▶ [CHALLENGE]
All of the data below should be written out exactly.

════════════════════

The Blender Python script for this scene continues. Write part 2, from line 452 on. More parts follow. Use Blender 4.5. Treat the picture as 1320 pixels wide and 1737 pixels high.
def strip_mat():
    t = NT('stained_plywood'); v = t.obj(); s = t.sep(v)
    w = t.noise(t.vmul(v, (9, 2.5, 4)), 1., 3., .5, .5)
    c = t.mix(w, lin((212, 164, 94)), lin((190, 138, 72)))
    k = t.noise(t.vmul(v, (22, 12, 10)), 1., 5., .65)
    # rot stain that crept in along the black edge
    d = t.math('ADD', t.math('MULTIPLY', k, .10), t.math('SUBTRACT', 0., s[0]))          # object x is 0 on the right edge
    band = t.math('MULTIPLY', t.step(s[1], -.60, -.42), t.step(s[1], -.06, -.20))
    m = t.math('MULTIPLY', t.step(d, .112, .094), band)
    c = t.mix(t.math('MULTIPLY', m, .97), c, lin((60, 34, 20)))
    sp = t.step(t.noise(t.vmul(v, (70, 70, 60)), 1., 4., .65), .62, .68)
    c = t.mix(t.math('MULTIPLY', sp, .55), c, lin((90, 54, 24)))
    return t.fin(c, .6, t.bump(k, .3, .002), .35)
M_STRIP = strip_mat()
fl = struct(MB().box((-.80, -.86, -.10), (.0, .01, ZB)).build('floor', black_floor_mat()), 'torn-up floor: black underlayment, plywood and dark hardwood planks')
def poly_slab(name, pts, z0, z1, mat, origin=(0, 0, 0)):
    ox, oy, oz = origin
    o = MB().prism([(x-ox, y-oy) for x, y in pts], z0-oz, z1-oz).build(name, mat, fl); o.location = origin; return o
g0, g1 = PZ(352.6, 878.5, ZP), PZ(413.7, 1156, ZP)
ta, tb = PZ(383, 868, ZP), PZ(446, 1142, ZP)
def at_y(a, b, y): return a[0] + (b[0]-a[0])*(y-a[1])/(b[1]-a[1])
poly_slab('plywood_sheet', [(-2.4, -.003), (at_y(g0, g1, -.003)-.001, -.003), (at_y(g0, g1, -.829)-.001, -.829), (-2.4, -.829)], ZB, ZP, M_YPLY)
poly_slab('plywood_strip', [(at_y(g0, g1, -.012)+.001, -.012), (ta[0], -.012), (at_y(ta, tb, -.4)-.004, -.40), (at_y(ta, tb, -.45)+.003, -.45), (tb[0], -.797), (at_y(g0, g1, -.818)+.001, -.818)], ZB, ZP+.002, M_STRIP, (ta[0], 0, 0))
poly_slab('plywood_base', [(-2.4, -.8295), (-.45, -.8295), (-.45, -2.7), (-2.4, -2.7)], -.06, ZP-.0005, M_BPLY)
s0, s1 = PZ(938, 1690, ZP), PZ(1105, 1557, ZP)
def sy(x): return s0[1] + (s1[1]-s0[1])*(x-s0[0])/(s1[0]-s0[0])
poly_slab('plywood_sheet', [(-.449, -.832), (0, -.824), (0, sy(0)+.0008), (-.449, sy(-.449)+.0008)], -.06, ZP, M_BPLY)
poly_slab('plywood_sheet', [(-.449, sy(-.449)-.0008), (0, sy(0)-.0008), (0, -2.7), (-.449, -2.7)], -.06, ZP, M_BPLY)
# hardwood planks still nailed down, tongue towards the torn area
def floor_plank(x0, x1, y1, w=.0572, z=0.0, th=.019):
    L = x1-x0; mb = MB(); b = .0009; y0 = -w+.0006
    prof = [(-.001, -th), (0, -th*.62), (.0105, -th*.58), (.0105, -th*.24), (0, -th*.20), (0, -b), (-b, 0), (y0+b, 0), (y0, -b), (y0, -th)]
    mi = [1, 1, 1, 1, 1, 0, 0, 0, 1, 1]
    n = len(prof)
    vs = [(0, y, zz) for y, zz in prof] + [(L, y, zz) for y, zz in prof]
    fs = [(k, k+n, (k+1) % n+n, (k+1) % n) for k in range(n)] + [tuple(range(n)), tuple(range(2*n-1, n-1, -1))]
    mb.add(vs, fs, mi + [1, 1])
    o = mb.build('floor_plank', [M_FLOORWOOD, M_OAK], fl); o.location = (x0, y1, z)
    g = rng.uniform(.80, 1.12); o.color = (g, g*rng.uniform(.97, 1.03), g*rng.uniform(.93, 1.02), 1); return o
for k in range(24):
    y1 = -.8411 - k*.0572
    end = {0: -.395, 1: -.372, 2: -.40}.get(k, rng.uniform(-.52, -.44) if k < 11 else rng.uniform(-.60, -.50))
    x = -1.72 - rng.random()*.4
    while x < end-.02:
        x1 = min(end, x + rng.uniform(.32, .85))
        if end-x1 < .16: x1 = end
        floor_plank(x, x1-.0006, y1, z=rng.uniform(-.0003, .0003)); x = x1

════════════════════

▶ [RESPONSE]
The Blender Python script for this scene continues. Write part 2, from line 452 on. More parts follow. Use Blender 4.5. Treat the picture as 1320 pixels wide and 1737 pixels high.
def strip_mat():
    t = NT('stained_plywood'); v = t.obj(); s = t.sep(v)
    w = t.noise(t.vmul(v, (9, 2.5, 4)), 1., 3., .5, .5)
    c = t.mix(w, lin((212, 164, 94)), lin((190, 138, 72)))
    k = t.noise(t.vmul(v, (22, 12, 10)), 1., 5., .65)
    # rot stain that crept in along the black edge
    d = t.math('ADD', t.math('MULTIPLY', k, .10), t.math('SUBTRACT', 0., s[0]))          # object x is 0 on the right edge
    band = t.math('MULTIPLY', t.step(s[1], -.60, -.42), t.step(s[1], -.06, -.20))
    m = t.math('MULTIPLY', t.step(d, .112, .094), band)
    c = t.mix(t.math('MULTIPLY', m, .97), c, lin((60, 34, 20)))
    sp = t.step(t.noise(t.vmul(v, (70, 70, 60)), 1., 4., .65), .62, .68)
    c = t.mix(t.math('MULTIPLY', sp, .55), c, lin((90, 54, 24)))
    return t.fin(c, .6, t.bump(k, .3, .002), .35)
M_STRIP = strip_mat()
fl = struct(MB().box((-.80, -.86, -.10), (.0, .01, ZB)).build('floor', black_floor_mat()), 'torn-up floor: black underlayment, plywood and dark hardwood planks')
def poly_slab(name, pts, z0, z1, mat, origin=(0, 0, 0)):
    ox, oy, oz = origin
    o = MB().prism([(x-ox, y-oy) for x, y in pts], z0-oz, z1-oz).build(name, mat, fl); o.location = origin; return o
g0, g1 = PZ(352.6, 878.5, ZP), PZ(413.7, 1156, ZP)
ta, tb = PZ(383, 868, ZP), PZ(446, 1142, ZP)
def at_y(a, b, y): return a[0] + (b[0]-a[0])*(y-a[1])/(b[1]-a[1])
poly_slab('plywood_sheet', [(-2.4, -.003), (at_y(g0, g1, -.003)-.001, -.003), (at_y(g0, g1, -.829)-.001, -.829), (-2.4, -.829)], ZB, ZP, M_YPLY)
poly_slab('plywood_strip', [(at_y(g0, g1, -.012)+.001, -.012), (ta[0], -.012), (at_y(ta, tb, -.4)-.004, -.40), (at_y(ta, tb, -.45)+.003, -.45), (tb[0], -.797), (at_y(g0, g1, -.818)+.001, -.818)], ZB, ZP+.002, M_STRIP, (ta[0], 0, 0))
poly_slab('plywood_base', [(-2.4, -.8295), (-.45, -.8295), (-.45, -2.7), (-2.4, -2.7)], -.06, ZP-.0005, M_BPLY)
s0, s1 = PZ(938, 1690, ZP), PZ(1105, 1557, ZP)
def sy(x): return s0[1] + (s1[1]-s0[1])*(x-s0[0])/(s1[0]-s0[0])
poly_slab('plywood_sheet', [(-.449, -.832), (0, -.824), (0, sy(0)+.0008), (-.449, sy(-.449)+.0008)], -.06, ZP, M_BPLY)
poly_slab('plywood_sheet', [(-.449, sy(-.449)-.0008), (0, sy(0)-.0008), (0, -2.7), (-.449, -2.7)], -.06, ZP, M_BPLY)
# hardwood planks still nailed down, tongue towards the torn area
def floor_plank(x0, x1, y1, w=.0572, z=0.0, th=.019):
    L = x1-x0; mb = MB(); b = .0009; y0 = -w+.0006
    prof = [(-.001, -th), (0, -th*.62), (.0105, -th*.58), (.0105, -th*.24), (0, -th*.20), (0, -b), (-b, 0), (y0+b, 0), (y0, -b), (y0, -th)]
    mi = [1, 1, 1, 1, 1, 0, 0, 0, 1, 1]
    n = len(prof)
    vs = [(0, y, zz) for y, zz in prof] + [(L, y, zz) for y, zz in prof]
    fs = [(k, k+n, (k+1) % n+n, (k+1) % n) for k in range(n)] + [tuple(range(n)), tuple(range(2*n-1, n-1, -1))]
    mb.add(vs, fs, mi + [1, 1])
    o = mb.build('floor_plank', [M_FLOORWOOD, M_OAK], fl); o.location = (x0, y1, z)
    g = rng.uniform(.80, 1.12); o.color = (g, g*rng.uniform(.97, 1.03), g*rng.uniform(.93, 1.02), 1); return o
for k in range(24):
    y1 = -.8411 - k*.0572
    end = {0: -.395, 1: -.372, 2: -.40}.get(k, rng.uniform(-.52, -.44) if k < 11 else rng.uniform(-.60, -.50))
    x = -1.72 - rng.random()*.4
    while x < end-.02:
        x1 = min(end, x + rng.uniform(.32, .85))
        if end-x1 < .16: x1 = end
        floor_plank(x, x1-.0006, y1, z=rng.uniform(-.0003, .0003)); x = x1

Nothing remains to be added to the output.